The Structure of Concern Project compares many theoretical models from many disciplines to the Adizes PAEI model, arguing that they must all be reflecting the same underlying phenomenon. One concern structure model is described below.
In the domain of nursing education, Brigid Reid has described the interaction between levels of challenge and levels of support, to explain the behavioral reactions to change initiatives among working professionals in professional development settings (Reid, 1993; Palmer et al., 1994; McGill & Brockbank, 2004).
Adult learners are active creators of meaning during educational events. They can be assumed to seek meaning and to construct it, and learning experiences can be constructed so that they enable this engagement. That means that educators should provide them with challenges that stimulate or require changes to their current ways of thinking. But this challenge has to be balanced against the right amount of support. With too little support, learners will retreat from the challenging stimulus, sensing that they do not have the resources to engage it. Skilful teaching or skilful coaching requires balance, which is often acknowledged in the field of sport with the observation that good coaches can demand a lot from their athletes, in part because they give so much to their athletes in return.
There are four zones of interaction between challenge and support, listed in PAEI order below. It should be kept in mind that the challenge described in this model is conceptual challenge – the challenging of old ideas, forcing us to think in a new way. Support can likewise be thought of as conceptual in this context, in the sense that professionally produced textbooks provide more conceptual support to students than do journal articles in specialist journals.
P – Knowledge Confirmation (Highly Supportive Setting, Low Challenge)
When an information processing or discovery task is well supported (by prior learning, well-designed learning materials, a responsive teacher, multiple available resources, knowledgeable peers, etc.), and when the level of challenge for that task is low, then the task will mainly serve to confirm existing knowledge, rather than generating new knowledge. Many such confirmatory tasks can be completed in a limited time, compared to more complex, less tractable tasks. Conversely, if one is concerned with completing many tasks in a short time period, they must be relatively simple and well-structured (low challenge).
The P style can handle very high levels of challenge in terms of throughput (the rate at which results can be produced), but this very strength means that there is no time to spend exploring anomalies or cases that do not fit their set of solutions heuristics. P tactics work best over known event types, rather than complex unknowns. When an agent is well supported, and the pressure to reframe experience is low, existing knowledge and mastery levels are confirmed. This experience of confirmation is one of the major pleasures of P.

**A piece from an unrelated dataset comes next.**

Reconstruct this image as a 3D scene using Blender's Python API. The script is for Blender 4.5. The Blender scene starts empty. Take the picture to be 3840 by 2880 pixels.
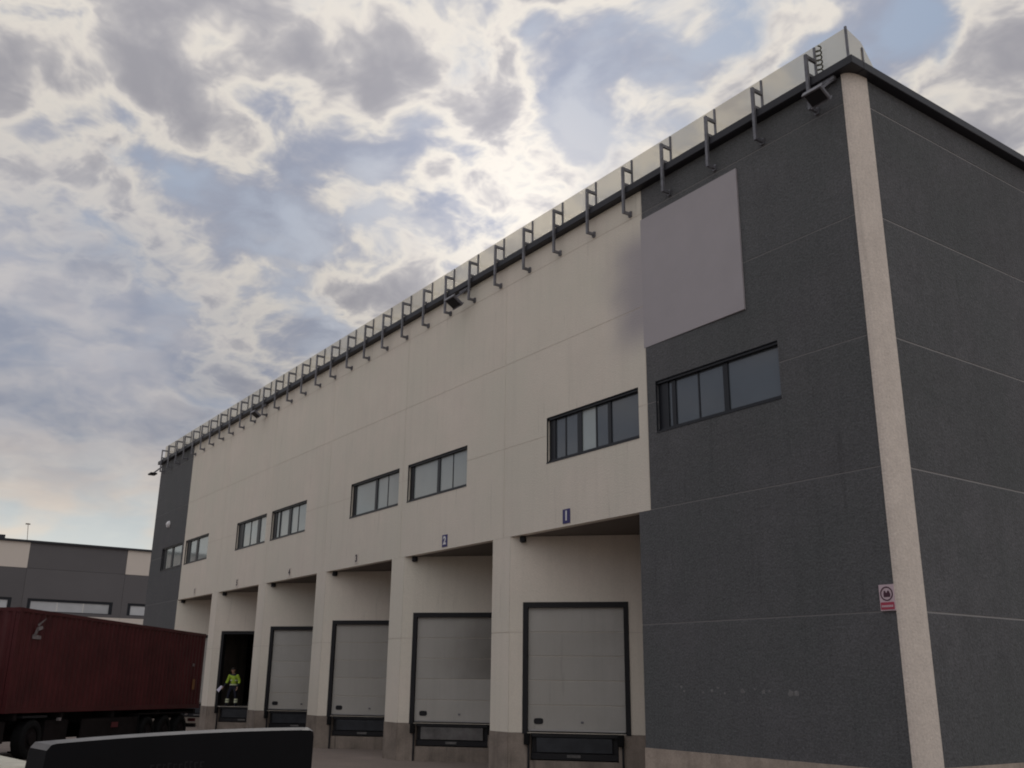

A – Knowledge Stasis (Low Levels of Support, Low Challenge)
In a situation where there is little support for exploring new ideas, but also little in the way of challenges that force exploration, homeostatic norms emerge, and aberrations are simply assimilated to those norms as much as possible. In this mode, proposals to construct new concepts, procedures or skills seem risky and unnecessary – a costly and painstaking process, with no guarantee of success. A fair bit of support would have to be added to move from this state of stasis into a state where reframing and reformulating ideas seems like a useful and profitable thing to do.
E – Knowledge Growth (High Support, High Challenge)
In settings which encourage growth, some developmental “free time” is created wherein ideas can be experimented with, taken apart and criticized, recombined and realigned, all at a very low cost. These conditions are conducive to conceptual growth and refinement.
I – Retreat from Learning (Low Support, High Challenge)
High challenge with low support makes for an experience of being aggressed or overwhelmed by the complexity of input. There is no success in continued solo efforts. The person can either default to stasis, or begin to seek out the help of other people or other resources to provide the scaffolding needed in order to engage the challenge from a stronger position. This support-seeking behavior is an I tactic for overcoming excessive challenge.